Well, the answer is already a bit tricky to even begin to answer: you see, the 40th Anniversary Collection only includes games released within the first half of those two illustrious decades. That means we´re missing on half of SNK´s great back catalog. We´re also getting the more primitive games in the roster.

But let´s not dispair, because these games were, and still are, classics for a reason.

Sure, ¨Crystalis¨ is basically a ¨Legend of Zelda¨ arcade clone. But it works! The pacing is fantastic and the art and music are not any less so. On the other hand, did we really need three Ikari Warriors games? I think they could have just put the third and best of the lot in the collection, and leave some more room for other, more varied titles.

That said, the A.I. in ¨Ikari III¨ is absolutely amazing, not only for its age but amazing, full stop. You get a real sense of tactics going on behind the scenes, and you´ll find yourself flanked more than once. Better have someone tagging along as P2!

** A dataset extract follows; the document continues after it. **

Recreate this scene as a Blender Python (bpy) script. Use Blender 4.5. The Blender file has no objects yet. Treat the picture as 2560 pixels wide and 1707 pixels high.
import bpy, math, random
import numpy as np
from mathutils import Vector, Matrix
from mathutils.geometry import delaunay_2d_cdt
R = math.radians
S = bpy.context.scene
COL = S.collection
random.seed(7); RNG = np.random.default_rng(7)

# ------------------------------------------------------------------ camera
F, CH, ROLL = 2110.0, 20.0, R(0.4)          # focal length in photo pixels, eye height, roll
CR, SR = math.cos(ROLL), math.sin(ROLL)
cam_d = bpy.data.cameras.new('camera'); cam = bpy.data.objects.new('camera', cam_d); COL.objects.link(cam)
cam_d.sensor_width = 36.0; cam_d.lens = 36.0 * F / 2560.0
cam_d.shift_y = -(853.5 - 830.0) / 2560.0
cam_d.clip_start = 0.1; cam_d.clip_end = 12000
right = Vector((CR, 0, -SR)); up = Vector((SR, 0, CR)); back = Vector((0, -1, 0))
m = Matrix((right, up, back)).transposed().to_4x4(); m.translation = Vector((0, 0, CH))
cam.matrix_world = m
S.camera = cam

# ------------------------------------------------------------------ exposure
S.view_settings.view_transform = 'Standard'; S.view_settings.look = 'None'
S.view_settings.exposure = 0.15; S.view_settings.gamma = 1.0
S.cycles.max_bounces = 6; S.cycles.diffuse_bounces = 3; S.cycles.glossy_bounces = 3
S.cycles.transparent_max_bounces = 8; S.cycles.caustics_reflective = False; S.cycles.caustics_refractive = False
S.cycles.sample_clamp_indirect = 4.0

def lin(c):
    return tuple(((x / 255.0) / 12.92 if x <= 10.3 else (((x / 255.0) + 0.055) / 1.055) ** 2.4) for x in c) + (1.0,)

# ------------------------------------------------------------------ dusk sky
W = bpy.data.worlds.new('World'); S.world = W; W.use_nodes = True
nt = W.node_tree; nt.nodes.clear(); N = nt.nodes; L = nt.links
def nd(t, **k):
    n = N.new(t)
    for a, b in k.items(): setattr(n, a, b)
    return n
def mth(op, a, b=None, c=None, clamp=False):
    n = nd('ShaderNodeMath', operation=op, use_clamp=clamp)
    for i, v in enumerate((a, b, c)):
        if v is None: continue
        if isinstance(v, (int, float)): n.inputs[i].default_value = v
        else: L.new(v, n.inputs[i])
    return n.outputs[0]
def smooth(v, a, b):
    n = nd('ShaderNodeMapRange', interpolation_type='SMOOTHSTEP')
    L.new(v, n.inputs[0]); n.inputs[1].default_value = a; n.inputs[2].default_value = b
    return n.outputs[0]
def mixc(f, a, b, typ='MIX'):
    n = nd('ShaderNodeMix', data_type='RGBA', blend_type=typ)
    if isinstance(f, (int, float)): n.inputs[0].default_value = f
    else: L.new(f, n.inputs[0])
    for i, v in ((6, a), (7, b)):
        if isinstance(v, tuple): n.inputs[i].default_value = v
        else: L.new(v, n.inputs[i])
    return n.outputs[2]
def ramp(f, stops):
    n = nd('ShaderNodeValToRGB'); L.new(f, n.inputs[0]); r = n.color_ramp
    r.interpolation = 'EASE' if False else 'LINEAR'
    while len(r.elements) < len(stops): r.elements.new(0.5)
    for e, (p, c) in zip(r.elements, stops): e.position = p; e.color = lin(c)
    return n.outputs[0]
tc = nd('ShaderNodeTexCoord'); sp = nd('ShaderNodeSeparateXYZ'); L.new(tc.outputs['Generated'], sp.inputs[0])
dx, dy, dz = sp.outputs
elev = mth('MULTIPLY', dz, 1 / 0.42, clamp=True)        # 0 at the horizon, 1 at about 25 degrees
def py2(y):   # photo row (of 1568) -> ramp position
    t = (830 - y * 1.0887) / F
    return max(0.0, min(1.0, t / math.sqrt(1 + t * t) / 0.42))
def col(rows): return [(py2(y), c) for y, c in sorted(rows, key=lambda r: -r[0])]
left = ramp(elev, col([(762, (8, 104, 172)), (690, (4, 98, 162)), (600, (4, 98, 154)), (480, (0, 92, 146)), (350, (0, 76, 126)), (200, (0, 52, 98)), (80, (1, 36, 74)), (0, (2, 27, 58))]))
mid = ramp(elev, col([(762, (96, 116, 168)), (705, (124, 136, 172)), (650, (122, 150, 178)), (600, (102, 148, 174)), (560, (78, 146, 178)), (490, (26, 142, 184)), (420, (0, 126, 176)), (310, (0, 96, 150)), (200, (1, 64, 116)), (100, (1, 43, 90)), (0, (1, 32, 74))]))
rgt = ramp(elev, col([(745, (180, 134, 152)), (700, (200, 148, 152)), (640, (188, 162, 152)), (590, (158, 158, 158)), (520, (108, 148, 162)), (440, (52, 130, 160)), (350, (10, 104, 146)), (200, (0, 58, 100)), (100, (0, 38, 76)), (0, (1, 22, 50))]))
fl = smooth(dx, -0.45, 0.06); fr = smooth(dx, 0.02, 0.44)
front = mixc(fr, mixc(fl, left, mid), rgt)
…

Speaking of which: 2-player coop is fantastic on most of these games, as it´s expected. The addition of the release-week patch that enables single joy-con play makes it possible to play with your significant other or friend with just the base Switch system and its two controllers. This is a must-have for games that focus on local multiplayer, and I´m still baffled when a new game comes out that does not support this feature.

Some of the games from the list. Yes, I think it’s a bit Ikari-heavy, too.

¨Iron Tank¨ and ¨Tnk III¨ are another two flowers taken from the same plant that, in my opinion, did not need to be together. The thing is, the games aren´t even all that great. At least ¨Ikari¨ has great gameplay going for it. ¨Iron Tank¨ has simply not aged well, specially in its clunky controls, and its threequel does little to remedy the issues present in the original.

Without going in depth about every game, rest assured there´ll be something here, if not for everyone, at least for most hardcore and/or old-school gamers. And the best part is, the new features make it so that the games are more enjoyable than ever.

As previously mentioned, you´ve got single joy-con support, and obviously you don´t need coins to continue when you die (which is both a plus, and a bit of a detriment to the experience). But there´s also a time-machine feature very similar to the one seen in ¨Braid¨, which basically allows you to go back in time to the split second just before you died by that one bullet, and change the course of history. It makes the absolutely brutally punishing gameplay a bit more casual, and all the more enjoyable for it.

Other features include: the possibility of choosing whether to play the arcade or home console version of games that were released on those platforms (though why you´d choose the inferior home console port over the arcade one is beyond me), a great gallery with tons of behind the scenes stuff, like the complete SNK catalog, with liner notes, cabinet art, the lot. There´s also the soundtracks for all the games included in the collection. There´s even little manga books from the era promoting the games! See if you can find the one where they make the female protagonist just a little too sexy (hint: It´s ¨Athena¨).

So, overall, there´s plenty of content here, though whether it´s worth the asking price or not will highly depend on a variety of factors, the biggest of which is, I believe, the nostalgia you might have of having played these games growing up.

As it stands, there could be more variety in the selection (though I´m hoping for another release… the 90´s, maybe?) and some of the games have not aged well at all. At its core, though, the modern features like single joy-con support and rewind function make otherwise unforgiving games accessible and approachable for a new generation. I like it a lot.